Alito appears here to side with the Republican-led legislature, not the Democratic-majority state court.

Brett Kavanaugh

The quote:Your position seems to go further than Chief Justice (William) Rehnquist’s decision in Bush v. Gore, where he seemed to acknowledge that state courts would have a role interpreting state law and that federal court review of that should be, in his words, deferential and simply should be a check to make sure that the state court had not significantly departed from state law. And he drew on a body of precedent that has existed previously.”

Why it matters: As a private attorney in 2000, Kavanaugh pushed the independent state legislature theory while he was working for George W. Bush’s campaign in the Bush v. Gore case. However, arguing in court for a client is very different from issuing a ruling as a judge.

And as shown by this comment of his to Thompson, Kavanaugh hasn’t been quite as aggressive as some of his fellow conservative justices in publicly backing the North Carolina lawmakers’ case.

Earlier this year when Alito, Thomas and Neil Gorsuch all said they wanted to stop North Carolina from using court-ordered congressional districts for 2022, and instead force the state to use the GOP-drawn maps that had been ruled unconstitutional, Kavanaugh declined to sign on with them — although he did write that he wanted the court to tackle this issue eventually.

Neil Gorsuch

The quote: “Some of the amici tell us that we’ve never had a state court strike down a state law, with respect to federal congressional districting, on political gerrymandering grounds, until the last several years. So if we’re talking about 200 years’ worth of history, this one is pretty new, too, right?”

Why it matters: Critics of the independent state legislature theory say that accepting it would require the court to ignore how election laws have been made and enforced for the last 230 years since the Constitution was written.

But Republican lawmakers and their supporters in this case, known in legal parlance as amici, argued the issue has only recently become necessary to address because state supreme courts have only recently begun getting more aggressive in their rulings on political lawsuits, particularly on the gerrymandering front. Gorsuch, a Donald Trump appointee, seemed to agree when he pressed an attorney for the challengers on that exact point.

Ketanji Brown Jackson

The quote: “I guess what I don’t understand is how you can cut the state constitution out of the equation when it is giving the state legislature the authority to exercise legislative power.”

Why it matters: The court’s newest member, a Joe Biden nominee, Jackson focused her time on several versions of this same question.

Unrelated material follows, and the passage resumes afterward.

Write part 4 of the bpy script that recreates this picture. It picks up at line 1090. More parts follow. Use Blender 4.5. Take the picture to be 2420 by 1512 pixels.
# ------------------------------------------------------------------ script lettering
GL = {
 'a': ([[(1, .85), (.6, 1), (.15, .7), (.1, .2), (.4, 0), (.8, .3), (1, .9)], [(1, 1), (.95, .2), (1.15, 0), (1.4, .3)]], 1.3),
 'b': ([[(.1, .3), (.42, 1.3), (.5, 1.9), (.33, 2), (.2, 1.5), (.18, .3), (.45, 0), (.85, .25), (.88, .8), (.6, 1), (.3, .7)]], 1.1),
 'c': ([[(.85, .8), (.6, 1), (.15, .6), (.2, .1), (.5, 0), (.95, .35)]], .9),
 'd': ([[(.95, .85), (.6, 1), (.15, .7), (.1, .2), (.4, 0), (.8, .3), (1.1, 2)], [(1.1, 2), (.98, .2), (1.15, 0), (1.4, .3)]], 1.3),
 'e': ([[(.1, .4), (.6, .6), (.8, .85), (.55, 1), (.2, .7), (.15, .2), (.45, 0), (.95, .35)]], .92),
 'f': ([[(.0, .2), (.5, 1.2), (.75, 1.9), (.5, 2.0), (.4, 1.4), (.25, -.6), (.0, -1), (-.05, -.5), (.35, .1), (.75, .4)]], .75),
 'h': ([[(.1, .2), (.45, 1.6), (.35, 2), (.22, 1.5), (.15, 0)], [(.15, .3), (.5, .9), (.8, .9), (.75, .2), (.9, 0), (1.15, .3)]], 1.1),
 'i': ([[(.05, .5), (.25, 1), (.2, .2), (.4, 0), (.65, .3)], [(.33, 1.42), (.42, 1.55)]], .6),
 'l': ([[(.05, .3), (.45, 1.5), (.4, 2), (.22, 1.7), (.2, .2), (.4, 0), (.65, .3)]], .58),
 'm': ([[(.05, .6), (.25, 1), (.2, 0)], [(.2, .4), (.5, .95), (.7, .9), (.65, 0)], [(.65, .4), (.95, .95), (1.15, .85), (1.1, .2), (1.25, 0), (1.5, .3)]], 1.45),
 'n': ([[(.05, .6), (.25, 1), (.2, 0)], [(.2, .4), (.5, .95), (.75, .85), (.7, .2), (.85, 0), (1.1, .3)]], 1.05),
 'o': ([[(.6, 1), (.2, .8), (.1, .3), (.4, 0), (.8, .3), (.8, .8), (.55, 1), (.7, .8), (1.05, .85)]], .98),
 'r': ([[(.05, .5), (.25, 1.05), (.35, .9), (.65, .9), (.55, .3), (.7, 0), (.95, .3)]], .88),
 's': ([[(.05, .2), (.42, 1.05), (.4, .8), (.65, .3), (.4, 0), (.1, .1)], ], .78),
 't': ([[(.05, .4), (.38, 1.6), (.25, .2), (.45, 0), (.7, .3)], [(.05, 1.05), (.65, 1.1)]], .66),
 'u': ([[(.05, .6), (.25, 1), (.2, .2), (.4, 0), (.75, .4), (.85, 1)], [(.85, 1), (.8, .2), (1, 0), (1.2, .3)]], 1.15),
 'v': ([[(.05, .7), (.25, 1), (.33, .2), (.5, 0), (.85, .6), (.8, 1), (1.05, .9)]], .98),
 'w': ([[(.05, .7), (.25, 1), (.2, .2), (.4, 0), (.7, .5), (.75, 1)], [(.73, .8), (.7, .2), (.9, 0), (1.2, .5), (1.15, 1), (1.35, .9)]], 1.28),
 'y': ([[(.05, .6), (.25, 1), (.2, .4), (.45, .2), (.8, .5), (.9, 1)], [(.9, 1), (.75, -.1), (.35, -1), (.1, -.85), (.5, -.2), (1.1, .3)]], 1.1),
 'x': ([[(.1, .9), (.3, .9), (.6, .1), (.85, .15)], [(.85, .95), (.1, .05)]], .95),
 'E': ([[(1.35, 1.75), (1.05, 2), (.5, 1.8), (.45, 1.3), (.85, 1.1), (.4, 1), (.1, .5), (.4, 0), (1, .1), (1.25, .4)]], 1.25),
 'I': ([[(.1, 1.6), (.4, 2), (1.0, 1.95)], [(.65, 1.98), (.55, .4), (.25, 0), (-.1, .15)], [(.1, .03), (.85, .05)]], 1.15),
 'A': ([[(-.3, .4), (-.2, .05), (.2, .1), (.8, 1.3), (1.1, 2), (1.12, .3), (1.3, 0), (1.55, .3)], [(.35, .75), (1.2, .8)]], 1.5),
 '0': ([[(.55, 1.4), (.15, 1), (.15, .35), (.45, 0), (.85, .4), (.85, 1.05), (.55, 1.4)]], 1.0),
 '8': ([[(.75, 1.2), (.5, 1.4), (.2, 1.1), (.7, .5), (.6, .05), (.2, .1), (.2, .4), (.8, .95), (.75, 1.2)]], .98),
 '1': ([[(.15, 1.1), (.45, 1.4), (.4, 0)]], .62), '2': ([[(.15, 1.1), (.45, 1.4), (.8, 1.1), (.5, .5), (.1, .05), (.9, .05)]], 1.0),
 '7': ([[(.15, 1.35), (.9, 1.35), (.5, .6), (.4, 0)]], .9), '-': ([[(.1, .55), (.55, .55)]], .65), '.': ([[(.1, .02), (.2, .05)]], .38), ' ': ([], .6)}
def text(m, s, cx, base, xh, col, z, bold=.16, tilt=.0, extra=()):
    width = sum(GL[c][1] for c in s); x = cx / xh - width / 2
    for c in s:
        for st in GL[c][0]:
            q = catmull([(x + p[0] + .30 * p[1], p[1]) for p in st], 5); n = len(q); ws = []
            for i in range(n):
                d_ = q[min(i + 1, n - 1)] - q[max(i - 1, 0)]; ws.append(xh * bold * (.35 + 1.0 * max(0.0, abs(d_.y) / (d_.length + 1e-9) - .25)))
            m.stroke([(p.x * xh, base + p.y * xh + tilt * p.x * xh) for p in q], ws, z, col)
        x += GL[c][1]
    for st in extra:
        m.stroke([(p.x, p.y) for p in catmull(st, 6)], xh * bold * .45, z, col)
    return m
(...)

The GOP argument is that state legislatures should have full control over election rules, without being bound by their state constitution and subsequent judicial oversight in state court, because the U.S. Constitution says state legislatures should set the federal election rules.

But the U.S. Constitution never defines what any state legislatures actually are, she said; that only comes from state constitutions. Without those, there could be multiple groups that claim to be the rightful state legislature. So she repeatedly questioned how the Supreme Court could rule that state legislatures should be allowed to pass laws that violate their own state constitutions, when those constitutions are what gives them their power in the first place.